20 The plaintiffs submitted that at paragraph 2 of the reasons it was the Review Panel who was confused not them. The extra 26 items appear in a letter addressed to the Costs Assessor dated 1 August 2004. These items were drawn to the attention of the Costs Assessor who by that time had given his decision. They refer to items from 42 to 291. Those items were not reduced. I have perused those items as particularised in the bill of costs together with the corresponding objections. These items were considered by the Costs Assessor to be fair and reasonable. While the plaintiffs are correct in saying that those 26 listed items are not referable to the proceedings in the Family Court, it was open to the Costs Assessor to consider those items to be fair and reasonable.

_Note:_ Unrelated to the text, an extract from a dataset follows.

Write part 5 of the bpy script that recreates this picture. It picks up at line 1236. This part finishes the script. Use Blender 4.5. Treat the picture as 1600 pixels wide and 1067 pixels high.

21 In relation to the complaints about the solicitor being requested to chase up matters, this was disputed by the solicitor. The Costs Assessor made his decision in the light of the submissions from both parties. In relation to the costs the plaintiffs incurred preparing their objections, the Costs Assessor allowed one such disbursement of $495.00 being the costs of Gold Coast Legal but he did not allow the additional costs of Dr Giuseppe Pesce, Barrister. It was open to the Costs Assessor to do so.
22 It is my view that the plaintiffs’ application for leave to appeal should be refused as the plaintiffs have not demonstrated any error of principle which works a substantial injustice to them.
23 Costs are discretionary. Costs normally follow the event. The plaintiffs are to pay the defendant’s costs as agreed or assessed.
The orders I make are:
(1) An extension of time to file an application for leave to appeal is granted.
(2) Leave to appeal is refused.
(4) The plaintiffs are to pay the defendant’s costs as agreed or assessed.(3) The summons filed 24 May 2005 is dismissed.